Communiqué de presse
Camille Debray
Blind spot
Miroir aux alouettes et autres pièges de la représentation
Intitulée «Blind Spot», l’exposition personnelle de Camille Debray à la galerie Plume convoque des illusions d’optique. Le point aveugle est cette aberration physiologique intimement liée à notre mode de perception. Or, le travail de Camille Debray porte justement sur les points de jonction entre la peinture et la sculpture, entre la 2D et la 3D et brouille les pistes entre le réel et le virtuel: une sculpture est accrochée au mur (Grotto, 2008) un tableau est peint sur différentes face d’un volume de bois (Sans titre, 2009), une maquette convoque la stéréoscopie (Stéréoscope, 2010).
Blind Spot (2010) est également le titre d’une installation qui résonne comme un hommage à James Turrell. Un volume blanc joue, à une distance donnée, sur une illusion de planéité. Il est surmonté d’une peinture-fresque qui en recouvre les faces supérieures. On y voit un homme observant une montagne. Ce polyèdre oscille alors entre une sculpture et un édifice miniaturisé, un temple dont le fronton serait dédié au propriétaire du Roden Crater.
Cette installation fait écho à une petite peinture sur bois où l’artiste cherche à représenter Alta (white), une œuvre iconique de Turrell, une sculpture «sans objet» jouant sur la transparence et la présence. Camille Debray reprend ce paradoxe qu’elle transpose en peinture en s’intéressant à la représentation de la transparence sur une surface plane. Elle pointe ainsi la nature illusoire de son medium.
On ne s’étonnera donc pas de voir ressurgir dans plusieurs œuvres le motif de la grotte, autre forme de caverne, de piège de la représentation. Grotto (2008) est un moulage en porcelaine réalisé à partir d’un jouet. Inversé et cloué au mur, il perd de son aura sculpturale, si tant est qu’il ait jamais cherché à en acquérir. Il devient presque fonctionnel et fait penser à un reposoir aux allures un peu kitsch. Mais aucun objet en 3D ne repose sur ce prétendu support.
En lieu et place d’un objet, un dessin au cordeau – la modélisation d’une hélice en 2D — semble étrangement lié à ce support. Camille Debray détourne l’usage du cordeau, une technique provisoire empruntée au bâtiment servant à l’alignement, et crée ainsi des perspectives à partir d’un outil servant à tracer des lignes. Elle élabore les prémices d’une stratégie du retournement: si l’objet 3D n’est toujours pas actualisé, sa modélisation virtuelle, présentée sur son socle, est bel et bien actualisée.

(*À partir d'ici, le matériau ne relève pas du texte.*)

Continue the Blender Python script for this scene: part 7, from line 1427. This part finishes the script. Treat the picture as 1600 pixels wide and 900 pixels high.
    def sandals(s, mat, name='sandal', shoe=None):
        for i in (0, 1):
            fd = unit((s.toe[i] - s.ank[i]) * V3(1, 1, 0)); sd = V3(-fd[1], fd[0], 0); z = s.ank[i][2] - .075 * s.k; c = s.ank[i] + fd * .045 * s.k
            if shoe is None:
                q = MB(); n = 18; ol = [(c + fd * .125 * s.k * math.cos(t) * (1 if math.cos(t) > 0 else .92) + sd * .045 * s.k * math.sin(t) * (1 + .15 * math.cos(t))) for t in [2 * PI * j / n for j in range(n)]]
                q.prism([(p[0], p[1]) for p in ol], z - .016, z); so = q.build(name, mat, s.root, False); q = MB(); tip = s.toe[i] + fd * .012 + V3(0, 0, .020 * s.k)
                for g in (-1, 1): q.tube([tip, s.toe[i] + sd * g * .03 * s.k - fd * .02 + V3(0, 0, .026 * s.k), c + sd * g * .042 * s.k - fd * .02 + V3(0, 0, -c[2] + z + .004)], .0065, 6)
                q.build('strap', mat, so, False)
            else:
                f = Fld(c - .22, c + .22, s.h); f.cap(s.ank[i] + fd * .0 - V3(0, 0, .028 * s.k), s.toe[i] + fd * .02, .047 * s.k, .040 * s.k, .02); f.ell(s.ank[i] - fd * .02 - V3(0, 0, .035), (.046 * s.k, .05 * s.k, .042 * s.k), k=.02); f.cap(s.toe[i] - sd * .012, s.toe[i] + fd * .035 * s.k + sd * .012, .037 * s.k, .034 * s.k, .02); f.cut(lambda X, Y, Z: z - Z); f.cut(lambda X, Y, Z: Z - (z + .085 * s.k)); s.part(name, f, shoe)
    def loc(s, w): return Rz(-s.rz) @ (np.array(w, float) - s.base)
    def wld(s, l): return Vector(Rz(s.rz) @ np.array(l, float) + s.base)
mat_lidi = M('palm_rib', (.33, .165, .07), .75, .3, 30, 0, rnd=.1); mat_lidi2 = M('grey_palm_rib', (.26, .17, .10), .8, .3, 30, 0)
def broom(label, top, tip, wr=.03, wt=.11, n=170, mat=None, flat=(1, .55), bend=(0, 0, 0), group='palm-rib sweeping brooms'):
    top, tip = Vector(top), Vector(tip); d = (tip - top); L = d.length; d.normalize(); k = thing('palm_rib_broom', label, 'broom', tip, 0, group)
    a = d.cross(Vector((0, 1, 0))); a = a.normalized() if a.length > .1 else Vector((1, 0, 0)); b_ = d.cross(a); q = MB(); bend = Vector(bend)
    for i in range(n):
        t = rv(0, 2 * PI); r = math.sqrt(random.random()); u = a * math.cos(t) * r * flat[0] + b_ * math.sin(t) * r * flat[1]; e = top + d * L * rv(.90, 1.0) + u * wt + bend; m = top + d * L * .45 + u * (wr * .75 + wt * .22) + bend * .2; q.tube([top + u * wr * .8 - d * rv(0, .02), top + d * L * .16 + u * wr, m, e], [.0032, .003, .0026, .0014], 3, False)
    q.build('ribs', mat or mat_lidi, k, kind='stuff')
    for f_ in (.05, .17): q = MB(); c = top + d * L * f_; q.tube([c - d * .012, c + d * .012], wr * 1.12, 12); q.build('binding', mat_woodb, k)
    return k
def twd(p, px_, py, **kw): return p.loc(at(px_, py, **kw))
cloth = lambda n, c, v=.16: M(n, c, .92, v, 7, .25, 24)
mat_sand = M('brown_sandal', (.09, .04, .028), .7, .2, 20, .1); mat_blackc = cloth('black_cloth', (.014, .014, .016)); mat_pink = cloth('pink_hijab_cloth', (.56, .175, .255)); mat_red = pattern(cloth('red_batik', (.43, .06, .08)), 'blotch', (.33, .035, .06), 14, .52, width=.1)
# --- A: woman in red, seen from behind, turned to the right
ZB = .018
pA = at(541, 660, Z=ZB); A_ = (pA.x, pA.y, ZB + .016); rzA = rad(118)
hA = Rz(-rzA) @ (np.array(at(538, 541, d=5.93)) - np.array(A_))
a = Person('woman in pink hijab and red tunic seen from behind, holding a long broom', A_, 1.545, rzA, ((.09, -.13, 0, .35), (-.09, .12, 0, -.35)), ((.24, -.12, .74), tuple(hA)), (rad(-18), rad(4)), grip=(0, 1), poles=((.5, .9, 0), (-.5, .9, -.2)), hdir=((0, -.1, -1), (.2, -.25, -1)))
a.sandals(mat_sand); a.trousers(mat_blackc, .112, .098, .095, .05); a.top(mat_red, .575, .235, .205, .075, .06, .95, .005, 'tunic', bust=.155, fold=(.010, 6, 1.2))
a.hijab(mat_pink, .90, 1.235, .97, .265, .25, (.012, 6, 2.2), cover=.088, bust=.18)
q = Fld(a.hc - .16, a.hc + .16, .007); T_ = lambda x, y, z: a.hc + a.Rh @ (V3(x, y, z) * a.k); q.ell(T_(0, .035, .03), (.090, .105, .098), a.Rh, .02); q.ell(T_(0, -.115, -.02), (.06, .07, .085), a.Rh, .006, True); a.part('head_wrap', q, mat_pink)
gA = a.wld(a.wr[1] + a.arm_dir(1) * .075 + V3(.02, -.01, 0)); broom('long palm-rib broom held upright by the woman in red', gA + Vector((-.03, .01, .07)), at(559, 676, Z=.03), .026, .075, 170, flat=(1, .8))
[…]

Dans l’une de ses œuvres les plus récentes, Altère (2010), Camille Debray joue sur un nouveau paradoxe inhérent aux méthodes industrielles qui permettent de couler du béton. Le polystyrène, comme le cordeau d’ailleurs, est utilisé en maçonnerie de manière intermédiaire, transitoire. Or, Camille Debray s’empare de cet état transitoire pour opérer un nouveau retournement — également perceptible dans le titre de l’œuvre où l’on entend en sourdine le mot «haltère» qu’évoque la forme de la sculpture. Mais la simple saisie de l’objet entraînerait sa destruction, ou du moins, son altération.
Lorsqu’elle convoque le souvenir d’un espace et recompose une image réelle à partir d’une image mentale (Stéréoscope, 2010), elle l’associe à une illusion d’optique prisonnière d’un petit théâtre où elle poursuit sa recherche sur la dimension psychologique et sensorielle de l’œuvre.
Le passage du virtuel au réel – que ce soit par l’intermédiaire d’un logiciel de synthèse, d’une technique industrielle, voire de la mémoire – entraîne des perturbations dont s’empare Camille Debray pour nous perdre dans les méandres de la représentation.